STATED EXERCISE »
Repeat, exactly, the run of lines that opens with the line containing "Recreate this scene" and closes with the line containing "return tag(o, label, cat, group)", and leave all other lines out.

Rows from a 3D scene dataset
%%
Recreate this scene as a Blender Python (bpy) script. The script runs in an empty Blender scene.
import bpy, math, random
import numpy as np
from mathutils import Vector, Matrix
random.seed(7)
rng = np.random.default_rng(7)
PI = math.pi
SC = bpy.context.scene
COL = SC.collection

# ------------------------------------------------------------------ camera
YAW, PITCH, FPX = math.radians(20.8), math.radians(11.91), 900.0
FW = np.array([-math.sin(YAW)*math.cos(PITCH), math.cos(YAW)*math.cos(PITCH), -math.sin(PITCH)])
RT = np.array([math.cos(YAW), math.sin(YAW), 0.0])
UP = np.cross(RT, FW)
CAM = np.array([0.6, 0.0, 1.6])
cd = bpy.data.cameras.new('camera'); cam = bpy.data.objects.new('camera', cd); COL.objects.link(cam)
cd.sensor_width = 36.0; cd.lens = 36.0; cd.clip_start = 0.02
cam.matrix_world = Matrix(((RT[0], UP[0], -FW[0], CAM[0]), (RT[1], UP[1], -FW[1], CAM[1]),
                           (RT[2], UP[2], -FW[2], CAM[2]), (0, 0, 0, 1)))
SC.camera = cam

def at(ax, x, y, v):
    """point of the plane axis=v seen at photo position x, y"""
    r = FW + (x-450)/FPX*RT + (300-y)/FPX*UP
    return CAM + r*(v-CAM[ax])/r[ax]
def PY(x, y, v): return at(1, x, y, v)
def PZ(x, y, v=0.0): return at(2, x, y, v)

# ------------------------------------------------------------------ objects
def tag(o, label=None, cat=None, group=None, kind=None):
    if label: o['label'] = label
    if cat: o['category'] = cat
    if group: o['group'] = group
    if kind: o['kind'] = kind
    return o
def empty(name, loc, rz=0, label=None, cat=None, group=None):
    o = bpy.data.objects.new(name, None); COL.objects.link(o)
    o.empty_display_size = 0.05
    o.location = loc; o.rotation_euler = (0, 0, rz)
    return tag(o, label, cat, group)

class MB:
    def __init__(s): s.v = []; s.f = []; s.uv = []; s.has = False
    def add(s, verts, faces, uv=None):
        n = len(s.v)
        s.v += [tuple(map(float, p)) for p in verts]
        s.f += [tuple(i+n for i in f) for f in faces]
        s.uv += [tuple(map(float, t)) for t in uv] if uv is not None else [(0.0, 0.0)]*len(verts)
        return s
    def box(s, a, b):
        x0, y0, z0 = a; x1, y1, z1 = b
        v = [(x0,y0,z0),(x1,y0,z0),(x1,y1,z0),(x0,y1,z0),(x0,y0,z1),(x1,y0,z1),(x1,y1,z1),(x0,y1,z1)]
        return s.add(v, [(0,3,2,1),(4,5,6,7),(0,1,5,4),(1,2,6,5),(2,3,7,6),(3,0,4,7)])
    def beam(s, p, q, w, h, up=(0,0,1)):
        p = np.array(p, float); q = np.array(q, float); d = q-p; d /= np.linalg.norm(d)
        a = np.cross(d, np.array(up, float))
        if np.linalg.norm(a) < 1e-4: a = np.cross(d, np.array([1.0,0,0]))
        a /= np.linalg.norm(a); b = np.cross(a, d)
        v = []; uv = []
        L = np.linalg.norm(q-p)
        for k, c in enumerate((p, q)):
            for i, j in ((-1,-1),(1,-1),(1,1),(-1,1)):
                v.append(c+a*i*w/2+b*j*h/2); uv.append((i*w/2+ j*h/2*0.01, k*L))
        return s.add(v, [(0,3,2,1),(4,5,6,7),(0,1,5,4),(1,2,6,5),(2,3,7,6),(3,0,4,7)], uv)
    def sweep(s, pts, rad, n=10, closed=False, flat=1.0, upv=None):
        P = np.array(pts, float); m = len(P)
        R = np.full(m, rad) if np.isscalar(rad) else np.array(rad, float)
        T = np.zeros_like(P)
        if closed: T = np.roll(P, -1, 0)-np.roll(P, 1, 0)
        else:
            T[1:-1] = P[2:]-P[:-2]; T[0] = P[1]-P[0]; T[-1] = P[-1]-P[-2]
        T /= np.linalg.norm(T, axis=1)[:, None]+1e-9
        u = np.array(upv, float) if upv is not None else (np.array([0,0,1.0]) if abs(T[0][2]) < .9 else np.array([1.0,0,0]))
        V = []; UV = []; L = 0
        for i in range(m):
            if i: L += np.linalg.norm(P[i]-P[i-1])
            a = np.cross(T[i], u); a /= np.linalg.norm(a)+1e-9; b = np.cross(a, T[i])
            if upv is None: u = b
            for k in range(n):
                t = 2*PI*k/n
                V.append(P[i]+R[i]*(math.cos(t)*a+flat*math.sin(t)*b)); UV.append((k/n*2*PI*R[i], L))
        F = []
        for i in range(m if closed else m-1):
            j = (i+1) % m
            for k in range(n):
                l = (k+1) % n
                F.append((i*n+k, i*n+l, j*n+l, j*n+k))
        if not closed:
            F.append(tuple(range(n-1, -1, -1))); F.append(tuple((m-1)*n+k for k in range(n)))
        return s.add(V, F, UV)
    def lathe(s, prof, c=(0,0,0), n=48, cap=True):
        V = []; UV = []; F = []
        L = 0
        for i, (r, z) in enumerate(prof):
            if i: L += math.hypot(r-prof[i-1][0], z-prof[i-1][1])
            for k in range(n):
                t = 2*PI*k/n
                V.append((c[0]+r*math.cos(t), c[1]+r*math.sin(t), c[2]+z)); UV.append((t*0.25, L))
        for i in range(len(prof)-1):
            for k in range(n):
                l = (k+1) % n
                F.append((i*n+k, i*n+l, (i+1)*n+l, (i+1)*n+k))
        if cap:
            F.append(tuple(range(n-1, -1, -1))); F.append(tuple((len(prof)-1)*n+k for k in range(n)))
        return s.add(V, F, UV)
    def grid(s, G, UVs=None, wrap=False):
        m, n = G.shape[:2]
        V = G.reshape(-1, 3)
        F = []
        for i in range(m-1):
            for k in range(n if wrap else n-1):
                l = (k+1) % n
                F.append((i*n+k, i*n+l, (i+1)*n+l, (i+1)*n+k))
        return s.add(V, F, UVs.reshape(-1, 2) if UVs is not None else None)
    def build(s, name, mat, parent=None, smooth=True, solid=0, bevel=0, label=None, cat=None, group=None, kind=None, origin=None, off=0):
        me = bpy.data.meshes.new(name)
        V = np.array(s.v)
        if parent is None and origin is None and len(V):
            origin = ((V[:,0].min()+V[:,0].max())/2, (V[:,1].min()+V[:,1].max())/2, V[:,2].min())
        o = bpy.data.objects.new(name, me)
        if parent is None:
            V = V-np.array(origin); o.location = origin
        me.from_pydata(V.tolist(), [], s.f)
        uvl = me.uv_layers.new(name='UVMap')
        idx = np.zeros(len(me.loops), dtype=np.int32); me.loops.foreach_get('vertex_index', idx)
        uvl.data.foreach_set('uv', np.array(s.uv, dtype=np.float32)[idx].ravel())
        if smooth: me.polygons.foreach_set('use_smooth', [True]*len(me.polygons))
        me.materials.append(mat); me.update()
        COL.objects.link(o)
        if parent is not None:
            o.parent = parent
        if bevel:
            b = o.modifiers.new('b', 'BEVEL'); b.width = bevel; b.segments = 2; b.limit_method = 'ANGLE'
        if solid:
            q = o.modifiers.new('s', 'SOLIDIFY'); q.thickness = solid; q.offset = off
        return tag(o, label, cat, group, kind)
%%
%%
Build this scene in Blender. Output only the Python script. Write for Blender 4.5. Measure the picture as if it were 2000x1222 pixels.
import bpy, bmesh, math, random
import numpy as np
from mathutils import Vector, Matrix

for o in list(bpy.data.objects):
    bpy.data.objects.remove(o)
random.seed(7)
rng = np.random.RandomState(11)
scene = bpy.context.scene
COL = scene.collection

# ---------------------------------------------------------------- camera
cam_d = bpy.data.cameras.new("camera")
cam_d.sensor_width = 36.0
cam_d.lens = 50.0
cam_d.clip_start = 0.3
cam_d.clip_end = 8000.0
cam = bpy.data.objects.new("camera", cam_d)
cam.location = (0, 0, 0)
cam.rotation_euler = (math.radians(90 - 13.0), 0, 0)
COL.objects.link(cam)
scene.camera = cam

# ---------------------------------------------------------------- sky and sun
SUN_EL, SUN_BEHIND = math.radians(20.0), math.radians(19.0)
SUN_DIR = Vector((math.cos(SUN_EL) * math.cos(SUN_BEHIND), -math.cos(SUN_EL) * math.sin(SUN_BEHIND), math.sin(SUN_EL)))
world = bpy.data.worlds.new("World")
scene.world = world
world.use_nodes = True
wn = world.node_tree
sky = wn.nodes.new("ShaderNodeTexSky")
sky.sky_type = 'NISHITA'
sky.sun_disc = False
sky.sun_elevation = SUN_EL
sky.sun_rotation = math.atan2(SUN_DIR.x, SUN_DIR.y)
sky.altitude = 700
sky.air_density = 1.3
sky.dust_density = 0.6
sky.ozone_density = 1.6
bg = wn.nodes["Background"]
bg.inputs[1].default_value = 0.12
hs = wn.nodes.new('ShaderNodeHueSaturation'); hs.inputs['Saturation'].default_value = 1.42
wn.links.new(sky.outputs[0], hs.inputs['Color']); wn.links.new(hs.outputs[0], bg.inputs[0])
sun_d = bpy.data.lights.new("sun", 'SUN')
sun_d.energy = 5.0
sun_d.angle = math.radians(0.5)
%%
%%
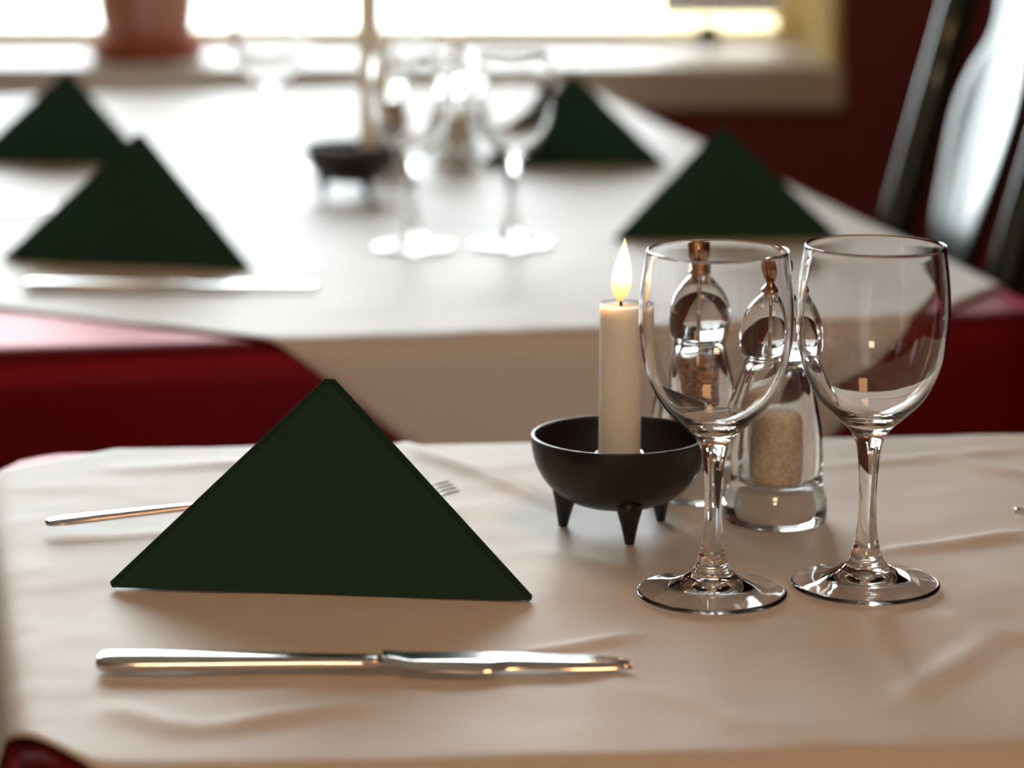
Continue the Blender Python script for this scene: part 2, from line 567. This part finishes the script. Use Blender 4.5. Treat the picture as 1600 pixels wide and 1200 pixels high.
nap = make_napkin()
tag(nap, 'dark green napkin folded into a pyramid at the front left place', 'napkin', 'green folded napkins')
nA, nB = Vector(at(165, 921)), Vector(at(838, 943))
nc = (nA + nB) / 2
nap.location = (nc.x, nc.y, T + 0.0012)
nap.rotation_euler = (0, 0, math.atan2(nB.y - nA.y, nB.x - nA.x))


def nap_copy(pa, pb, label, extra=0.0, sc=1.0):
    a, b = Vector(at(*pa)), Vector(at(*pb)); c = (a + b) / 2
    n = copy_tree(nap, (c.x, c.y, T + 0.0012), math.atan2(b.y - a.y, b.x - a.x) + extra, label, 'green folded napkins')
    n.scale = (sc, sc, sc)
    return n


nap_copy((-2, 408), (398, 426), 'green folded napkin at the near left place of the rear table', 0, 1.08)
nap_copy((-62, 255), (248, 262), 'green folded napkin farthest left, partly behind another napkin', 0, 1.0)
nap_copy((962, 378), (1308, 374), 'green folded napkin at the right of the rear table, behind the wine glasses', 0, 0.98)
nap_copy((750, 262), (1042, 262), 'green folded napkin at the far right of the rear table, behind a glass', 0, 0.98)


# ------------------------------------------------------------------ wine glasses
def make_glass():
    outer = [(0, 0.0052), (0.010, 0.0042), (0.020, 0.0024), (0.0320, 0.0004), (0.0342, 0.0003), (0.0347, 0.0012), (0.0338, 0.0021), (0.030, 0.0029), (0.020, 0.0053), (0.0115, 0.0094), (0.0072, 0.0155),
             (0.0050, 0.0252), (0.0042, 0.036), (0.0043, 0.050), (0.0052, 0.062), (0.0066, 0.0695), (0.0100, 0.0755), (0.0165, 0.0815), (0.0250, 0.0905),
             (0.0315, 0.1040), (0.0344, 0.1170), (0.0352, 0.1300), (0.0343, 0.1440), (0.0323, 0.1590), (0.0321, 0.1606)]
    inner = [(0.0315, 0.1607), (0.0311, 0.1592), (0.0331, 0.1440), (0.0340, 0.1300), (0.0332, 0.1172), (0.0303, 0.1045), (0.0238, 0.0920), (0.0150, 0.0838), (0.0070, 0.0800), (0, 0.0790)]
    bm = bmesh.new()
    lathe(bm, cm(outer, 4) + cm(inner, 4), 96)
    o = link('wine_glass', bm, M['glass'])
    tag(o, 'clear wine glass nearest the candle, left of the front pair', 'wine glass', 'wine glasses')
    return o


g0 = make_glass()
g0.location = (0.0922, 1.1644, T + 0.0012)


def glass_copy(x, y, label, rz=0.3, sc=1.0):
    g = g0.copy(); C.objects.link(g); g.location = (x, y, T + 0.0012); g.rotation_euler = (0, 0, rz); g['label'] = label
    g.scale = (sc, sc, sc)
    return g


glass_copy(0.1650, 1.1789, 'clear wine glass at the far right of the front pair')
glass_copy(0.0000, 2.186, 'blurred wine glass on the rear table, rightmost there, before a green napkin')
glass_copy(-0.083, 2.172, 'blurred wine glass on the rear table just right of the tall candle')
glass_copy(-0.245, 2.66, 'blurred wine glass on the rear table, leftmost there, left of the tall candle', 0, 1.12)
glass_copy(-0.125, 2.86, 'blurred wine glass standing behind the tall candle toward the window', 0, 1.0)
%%
RESULT BELOW »
Recreate this scene as a Blender Python (bpy) script. The script runs in an empty Blender scene.
import bpy, math, random
import numpy as np
from mathutils import Vector, Matrix
random.seed(7)
rng = np.random.default_rng(7)
PI = math.pi
SC = bpy.context.scene
COL = SC.collection

# ------------------------------------------------------------------ camera
YAW, PITCH, FPX = math.radians(20.8), math.radians(11.91), 900.0
FW = np.array([-math.sin(YAW)*math.cos(PITCH), math.cos(YAW)*math.cos(PITCH), -math.sin(PITCH)])
RT = np.array([math.cos(YAW), math.sin(YAW), 0.0])
UP = np.cross(RT, FW)
CAM = np.array([0.6, 0.0, 1.6])
cd = bpy.data.cameras.new('camera'); cam = bpy.data.objects.new('camera', cd); COL.objects.link(cam)
cd.sensor_width = 36.0; cd.lens = 36.0; cd.clip_start = 0.02
cam.matrix_world = Matrix(((RT[0], UP[0], -FW[0], CAM[0]), (RT[1], UP[1], -FW[1], CAM[1]),
                           (RT[2], UP[2], -FW[2], CAM[2]), (0, 0, 0, 1)))
SC.camera = cam

def at(ax, x, y, v):
    """point of the plane axis=v seen at photo position x, y"""
    r = FW + (x-450)/FPX*RT + (300-y)/FPX*UP
    return CAM + r*(v-CAM[ax])/r[ax]
def PY(x, y, v): return at(1, x, y, v)
def PZ(x, y, v=0.0): return at(2, x, y, v)

# ------------------------------------------------------------------ objects
def tag(o, label=None, cat=None, group=None, kind=None):
    if label: o['label'] = label
    if cat: o['category'] = cat
    if group: o['group'] = group
    if kind: o['kind'] = kind
    return o
def empty(name, loc, rz=0, label=None, cat=None, group=None):
    o = bpy.data.objects.new(name, None); COL.objects.link(o)
    o.empty_display_size = 0.05
    o.location = loc; o.rotation_euler = (0, 0, rz)
    return tag(o, label, cat, group)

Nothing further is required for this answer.